_Set task:_
Repeat exactly, and only, the lines from the one that contains "Continue the Blender Python script for this scene: part 2, from" through the one that contains "box(n, (x, YB", both ends included.

[Rows from a 3D scene dataset]
□ □ □

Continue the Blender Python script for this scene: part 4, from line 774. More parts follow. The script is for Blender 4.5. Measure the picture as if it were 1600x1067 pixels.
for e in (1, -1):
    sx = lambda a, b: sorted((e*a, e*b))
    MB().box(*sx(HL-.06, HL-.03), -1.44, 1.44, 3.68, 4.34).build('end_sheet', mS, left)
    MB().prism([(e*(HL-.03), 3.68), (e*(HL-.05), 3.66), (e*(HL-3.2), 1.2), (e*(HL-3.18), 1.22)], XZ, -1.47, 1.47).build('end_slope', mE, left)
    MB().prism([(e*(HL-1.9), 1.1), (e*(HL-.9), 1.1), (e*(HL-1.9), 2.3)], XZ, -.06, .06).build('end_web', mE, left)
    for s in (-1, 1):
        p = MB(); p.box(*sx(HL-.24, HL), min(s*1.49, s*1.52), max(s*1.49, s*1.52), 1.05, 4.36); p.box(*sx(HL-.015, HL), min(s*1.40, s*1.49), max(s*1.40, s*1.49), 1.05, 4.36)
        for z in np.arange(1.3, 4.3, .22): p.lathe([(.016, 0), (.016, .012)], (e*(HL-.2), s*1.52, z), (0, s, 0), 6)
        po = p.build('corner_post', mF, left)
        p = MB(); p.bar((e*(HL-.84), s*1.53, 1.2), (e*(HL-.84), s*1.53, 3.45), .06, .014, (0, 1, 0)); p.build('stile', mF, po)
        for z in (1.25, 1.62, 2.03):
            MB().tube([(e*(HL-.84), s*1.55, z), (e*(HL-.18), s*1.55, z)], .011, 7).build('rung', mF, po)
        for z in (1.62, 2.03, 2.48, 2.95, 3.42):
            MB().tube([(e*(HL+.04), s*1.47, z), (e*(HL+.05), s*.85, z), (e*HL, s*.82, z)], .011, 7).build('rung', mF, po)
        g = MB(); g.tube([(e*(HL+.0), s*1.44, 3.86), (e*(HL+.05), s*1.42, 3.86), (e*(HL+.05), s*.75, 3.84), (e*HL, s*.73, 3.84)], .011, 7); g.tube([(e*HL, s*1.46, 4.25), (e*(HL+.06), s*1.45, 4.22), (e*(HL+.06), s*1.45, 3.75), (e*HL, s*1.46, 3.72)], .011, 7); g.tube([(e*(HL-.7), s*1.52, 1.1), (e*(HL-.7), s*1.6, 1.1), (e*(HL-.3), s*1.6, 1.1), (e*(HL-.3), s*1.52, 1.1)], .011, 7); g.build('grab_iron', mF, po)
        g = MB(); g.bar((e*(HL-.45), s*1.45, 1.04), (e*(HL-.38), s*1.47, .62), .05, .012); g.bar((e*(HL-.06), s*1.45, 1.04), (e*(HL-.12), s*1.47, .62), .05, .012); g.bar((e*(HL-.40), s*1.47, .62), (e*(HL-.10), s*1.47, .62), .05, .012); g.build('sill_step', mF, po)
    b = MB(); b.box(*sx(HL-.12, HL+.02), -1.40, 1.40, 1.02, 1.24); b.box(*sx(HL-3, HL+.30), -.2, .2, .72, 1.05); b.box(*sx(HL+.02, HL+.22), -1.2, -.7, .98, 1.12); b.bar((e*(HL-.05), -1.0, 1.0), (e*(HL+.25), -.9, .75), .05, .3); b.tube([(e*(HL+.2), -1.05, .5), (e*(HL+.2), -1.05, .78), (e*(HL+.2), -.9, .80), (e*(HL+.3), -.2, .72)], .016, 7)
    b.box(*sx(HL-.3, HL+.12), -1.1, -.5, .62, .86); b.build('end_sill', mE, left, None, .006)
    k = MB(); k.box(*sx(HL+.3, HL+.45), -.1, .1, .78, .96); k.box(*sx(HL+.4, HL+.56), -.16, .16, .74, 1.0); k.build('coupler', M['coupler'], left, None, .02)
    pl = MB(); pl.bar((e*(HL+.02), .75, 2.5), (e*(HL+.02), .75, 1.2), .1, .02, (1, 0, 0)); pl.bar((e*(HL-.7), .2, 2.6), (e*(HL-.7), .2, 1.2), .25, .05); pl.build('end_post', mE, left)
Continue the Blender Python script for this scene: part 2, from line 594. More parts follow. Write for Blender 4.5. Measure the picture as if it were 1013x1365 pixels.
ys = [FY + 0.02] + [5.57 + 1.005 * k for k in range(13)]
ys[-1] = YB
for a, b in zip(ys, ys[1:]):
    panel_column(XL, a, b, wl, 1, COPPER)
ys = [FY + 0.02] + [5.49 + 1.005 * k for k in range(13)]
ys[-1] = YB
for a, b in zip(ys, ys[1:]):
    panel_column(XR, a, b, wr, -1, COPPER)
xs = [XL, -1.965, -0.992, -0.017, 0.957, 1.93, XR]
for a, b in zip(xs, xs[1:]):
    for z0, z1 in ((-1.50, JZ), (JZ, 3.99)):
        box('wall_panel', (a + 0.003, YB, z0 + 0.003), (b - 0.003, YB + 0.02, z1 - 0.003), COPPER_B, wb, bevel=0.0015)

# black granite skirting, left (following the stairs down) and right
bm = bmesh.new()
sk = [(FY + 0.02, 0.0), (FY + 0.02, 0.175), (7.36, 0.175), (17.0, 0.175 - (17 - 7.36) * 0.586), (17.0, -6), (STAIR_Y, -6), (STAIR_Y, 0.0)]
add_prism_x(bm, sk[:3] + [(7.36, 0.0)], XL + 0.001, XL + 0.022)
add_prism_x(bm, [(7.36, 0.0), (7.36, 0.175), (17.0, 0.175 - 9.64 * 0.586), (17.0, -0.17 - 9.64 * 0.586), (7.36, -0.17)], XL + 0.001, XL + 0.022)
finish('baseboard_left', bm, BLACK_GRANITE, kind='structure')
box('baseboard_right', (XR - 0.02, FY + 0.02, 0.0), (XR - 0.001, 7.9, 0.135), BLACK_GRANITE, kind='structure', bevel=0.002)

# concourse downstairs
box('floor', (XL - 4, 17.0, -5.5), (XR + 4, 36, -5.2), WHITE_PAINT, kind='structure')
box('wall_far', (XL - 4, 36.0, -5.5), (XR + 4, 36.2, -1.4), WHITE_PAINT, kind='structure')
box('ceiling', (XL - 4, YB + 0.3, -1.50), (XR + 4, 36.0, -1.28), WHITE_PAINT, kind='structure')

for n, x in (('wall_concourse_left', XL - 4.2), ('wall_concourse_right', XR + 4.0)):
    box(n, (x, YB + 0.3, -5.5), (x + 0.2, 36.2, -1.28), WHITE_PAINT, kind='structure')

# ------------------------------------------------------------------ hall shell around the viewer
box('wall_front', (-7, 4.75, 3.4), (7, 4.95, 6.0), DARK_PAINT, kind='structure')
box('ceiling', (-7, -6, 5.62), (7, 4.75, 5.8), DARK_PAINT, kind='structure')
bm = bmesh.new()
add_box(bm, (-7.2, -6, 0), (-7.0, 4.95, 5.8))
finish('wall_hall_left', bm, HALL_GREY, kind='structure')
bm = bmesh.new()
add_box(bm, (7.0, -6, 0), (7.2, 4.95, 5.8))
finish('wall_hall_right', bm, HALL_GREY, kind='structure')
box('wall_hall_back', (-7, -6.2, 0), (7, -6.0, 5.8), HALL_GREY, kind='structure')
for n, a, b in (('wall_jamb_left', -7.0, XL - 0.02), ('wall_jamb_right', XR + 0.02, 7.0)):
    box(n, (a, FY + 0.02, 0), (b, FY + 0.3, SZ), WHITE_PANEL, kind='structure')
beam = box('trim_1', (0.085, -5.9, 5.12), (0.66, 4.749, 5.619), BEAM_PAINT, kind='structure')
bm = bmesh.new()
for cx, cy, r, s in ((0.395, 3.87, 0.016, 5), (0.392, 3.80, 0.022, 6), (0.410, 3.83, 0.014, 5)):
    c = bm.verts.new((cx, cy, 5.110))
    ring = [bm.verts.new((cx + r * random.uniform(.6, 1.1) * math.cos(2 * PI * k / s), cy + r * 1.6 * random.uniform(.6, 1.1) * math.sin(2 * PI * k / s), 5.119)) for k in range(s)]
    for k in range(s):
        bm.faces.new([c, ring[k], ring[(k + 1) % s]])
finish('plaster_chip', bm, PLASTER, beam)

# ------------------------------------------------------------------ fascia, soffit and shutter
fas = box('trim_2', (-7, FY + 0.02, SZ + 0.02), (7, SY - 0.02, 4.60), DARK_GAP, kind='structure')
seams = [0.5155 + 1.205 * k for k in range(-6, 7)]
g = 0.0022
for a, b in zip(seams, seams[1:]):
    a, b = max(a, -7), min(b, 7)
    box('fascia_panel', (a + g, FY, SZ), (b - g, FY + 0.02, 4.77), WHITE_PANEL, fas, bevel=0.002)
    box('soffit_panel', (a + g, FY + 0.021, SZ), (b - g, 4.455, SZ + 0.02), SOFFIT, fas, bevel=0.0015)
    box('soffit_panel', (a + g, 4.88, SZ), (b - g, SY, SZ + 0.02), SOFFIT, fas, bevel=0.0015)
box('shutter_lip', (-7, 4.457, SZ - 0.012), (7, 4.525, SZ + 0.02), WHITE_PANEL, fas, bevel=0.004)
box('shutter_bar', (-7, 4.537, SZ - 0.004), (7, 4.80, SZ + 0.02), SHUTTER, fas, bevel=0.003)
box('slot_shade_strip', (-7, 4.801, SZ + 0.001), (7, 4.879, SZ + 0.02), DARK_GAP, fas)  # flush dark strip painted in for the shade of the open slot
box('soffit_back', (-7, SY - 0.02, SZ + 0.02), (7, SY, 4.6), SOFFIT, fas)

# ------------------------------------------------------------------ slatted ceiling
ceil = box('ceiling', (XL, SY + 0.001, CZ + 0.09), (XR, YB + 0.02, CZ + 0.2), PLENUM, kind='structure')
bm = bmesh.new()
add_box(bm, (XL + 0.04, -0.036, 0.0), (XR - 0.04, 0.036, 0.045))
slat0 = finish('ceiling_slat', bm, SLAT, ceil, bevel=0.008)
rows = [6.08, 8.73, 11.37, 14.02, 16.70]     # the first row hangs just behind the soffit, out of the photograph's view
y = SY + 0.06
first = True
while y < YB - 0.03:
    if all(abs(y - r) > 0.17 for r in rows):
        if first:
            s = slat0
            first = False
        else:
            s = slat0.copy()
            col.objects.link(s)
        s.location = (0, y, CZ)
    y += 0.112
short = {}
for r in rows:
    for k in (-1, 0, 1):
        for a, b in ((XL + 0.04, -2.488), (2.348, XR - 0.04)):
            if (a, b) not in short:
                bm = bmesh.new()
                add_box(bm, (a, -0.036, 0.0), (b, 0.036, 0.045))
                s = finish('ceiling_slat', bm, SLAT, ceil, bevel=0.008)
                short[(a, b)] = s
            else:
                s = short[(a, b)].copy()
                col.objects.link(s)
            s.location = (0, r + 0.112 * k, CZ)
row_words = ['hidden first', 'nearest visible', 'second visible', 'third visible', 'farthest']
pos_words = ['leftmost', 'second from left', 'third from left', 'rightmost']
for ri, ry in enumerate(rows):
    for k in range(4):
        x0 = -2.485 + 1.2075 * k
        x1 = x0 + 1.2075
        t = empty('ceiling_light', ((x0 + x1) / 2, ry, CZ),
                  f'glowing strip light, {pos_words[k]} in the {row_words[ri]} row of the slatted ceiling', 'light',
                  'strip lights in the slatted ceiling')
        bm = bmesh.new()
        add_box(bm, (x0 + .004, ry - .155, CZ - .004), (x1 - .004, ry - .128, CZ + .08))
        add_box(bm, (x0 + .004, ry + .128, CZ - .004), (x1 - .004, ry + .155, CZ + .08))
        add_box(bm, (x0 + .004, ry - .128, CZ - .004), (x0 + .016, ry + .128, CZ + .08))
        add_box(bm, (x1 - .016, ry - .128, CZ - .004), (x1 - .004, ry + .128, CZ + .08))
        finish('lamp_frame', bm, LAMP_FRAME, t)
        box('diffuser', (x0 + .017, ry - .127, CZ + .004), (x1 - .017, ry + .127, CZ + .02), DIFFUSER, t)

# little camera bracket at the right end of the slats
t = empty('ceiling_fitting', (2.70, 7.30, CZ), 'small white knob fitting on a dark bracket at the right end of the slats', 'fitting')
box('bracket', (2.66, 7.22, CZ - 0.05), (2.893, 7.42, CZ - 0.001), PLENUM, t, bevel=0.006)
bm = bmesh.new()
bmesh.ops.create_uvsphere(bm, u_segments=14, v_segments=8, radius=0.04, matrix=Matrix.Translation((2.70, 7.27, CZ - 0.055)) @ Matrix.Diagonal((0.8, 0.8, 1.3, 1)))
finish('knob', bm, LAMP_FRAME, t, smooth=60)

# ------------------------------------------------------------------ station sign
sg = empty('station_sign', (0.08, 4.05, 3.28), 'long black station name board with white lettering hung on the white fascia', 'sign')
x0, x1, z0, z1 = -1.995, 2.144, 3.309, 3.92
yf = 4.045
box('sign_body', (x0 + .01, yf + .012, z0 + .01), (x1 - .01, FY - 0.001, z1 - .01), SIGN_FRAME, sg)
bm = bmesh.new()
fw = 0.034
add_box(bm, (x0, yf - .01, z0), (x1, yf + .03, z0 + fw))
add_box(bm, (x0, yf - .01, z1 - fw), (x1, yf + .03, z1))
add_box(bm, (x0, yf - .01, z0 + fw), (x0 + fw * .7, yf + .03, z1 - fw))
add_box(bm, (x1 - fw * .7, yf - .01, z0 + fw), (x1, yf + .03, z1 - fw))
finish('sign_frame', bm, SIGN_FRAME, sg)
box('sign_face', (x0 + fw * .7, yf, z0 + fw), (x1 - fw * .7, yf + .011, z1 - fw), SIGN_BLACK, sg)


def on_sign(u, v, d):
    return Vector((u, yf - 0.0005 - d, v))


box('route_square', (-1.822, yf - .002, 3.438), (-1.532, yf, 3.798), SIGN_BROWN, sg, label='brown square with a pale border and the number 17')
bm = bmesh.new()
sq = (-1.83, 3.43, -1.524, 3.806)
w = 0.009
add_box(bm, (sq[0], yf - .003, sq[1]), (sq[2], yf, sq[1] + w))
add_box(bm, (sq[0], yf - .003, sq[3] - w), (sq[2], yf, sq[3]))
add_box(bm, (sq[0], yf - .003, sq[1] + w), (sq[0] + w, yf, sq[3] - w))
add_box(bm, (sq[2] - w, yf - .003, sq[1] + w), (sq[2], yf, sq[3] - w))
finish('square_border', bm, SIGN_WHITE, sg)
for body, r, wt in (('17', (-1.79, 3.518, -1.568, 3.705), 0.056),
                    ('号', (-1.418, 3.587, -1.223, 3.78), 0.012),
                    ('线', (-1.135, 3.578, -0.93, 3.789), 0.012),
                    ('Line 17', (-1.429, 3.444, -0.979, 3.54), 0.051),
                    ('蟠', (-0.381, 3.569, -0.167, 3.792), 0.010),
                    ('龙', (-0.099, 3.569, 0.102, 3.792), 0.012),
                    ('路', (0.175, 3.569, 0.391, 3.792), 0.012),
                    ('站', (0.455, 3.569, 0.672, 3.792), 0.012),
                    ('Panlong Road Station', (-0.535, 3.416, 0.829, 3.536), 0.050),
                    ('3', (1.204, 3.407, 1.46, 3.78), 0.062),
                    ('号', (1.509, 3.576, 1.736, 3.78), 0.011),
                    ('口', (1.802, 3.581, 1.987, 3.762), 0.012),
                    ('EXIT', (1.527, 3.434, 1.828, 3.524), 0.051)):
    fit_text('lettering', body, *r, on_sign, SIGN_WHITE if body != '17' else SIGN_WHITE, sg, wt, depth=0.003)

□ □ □

_Result of this task:_
Continue the Blender Python script for this scene: part 2, from line 594. More parts follow. Write for Blender 4.5. Measure the picture as if it were 1013x1365 pixels.
ys = [FY + 0.02] + [5.57 + 1.005 * k for k in range(13)]
ys[-1] = YB
for a, b in zip(ys, ys[1:]):
    panel_column(XL, a, b, wl, 1, COPPER)
ys = [FY + 0.02] + [5.49 + 1.005 * k for k in range(13)]
ys[-1] = YB
for a, b in zip(ys, ys[1:]):
    panel_column(XR, a, b, wr, -1, COPPER)
xs = [XL, -1.965, -0.992, -0.017, 0.957, 1.93, XR]
for a, b in zip(xs, xs[1:]):
    for z0, z1 in ((-1.50, JZ), (JZ, 3.99)):
        box('wall_panel', (a + 0.003, YB, z0 + 0.003), (b - 0.003, YB + 0.02, z1 - 0.003), COPPER_B, wb, bevel=0.0015)

# black granite skirting, left (following the stairs down) and right
bm = bmesh.new()
sk = [(FY + 0.02, 0.0), (FY + 0.02, 0.175), (7.36, 0.175), (17.0, 0.175 - (17 - 7.36) * 0.586), (17.0, -6), (STAIR_Y, -6), (STAIR_Y, 0.0)]
add_prism_x(bm, sk[:3] + [(7.36, 0.0)], XL + 0.001, XL + 0.022)
add_prism_x(bm, [(7.36, 0.0), (7.36, 0.175), (17.0, 0.175 - 9.64 * 0.586), (17.0, -0.17 - 9.64 * 0.586), (7.36, -0.17)], XL + 0.001, XL + 0.022)
finish('baseboard_left', bm, BLACK_GRANITE, kind='structure')
box('baseboard_right', (XR - 0.02, FY + 0.02, 0.0), (XR - 0.001, 7.9, 0.135), BLACK_GRANITE, kind='structure', bevel=0.002)

# concourse downstairs
box('floor', (XL - 4, 17.0, -5.5), (XR + 4, 36, -5.2), WHITE_PAINT, kind='structure')
box('wall_far', (XL - 4, 36.0, -5.5), (XR + 4, 36.2, -1.4), WHITE_PAINT, kind='structure')
box('ceiling', (XL - 4, YB + 0.3, -1.50), (XR + 4, 36.0, -1.28), WHITE_PAINT, kind='structure')

for n, x in (('wall_concourse_left', XL - 4.2), ('wall_concourse_right', XR + 4.0)):
    box(n, (x, YB + 0.3, -5.5), (x + 0.2, 36.2, -1.28), WHITE_PAINT, kind='structure')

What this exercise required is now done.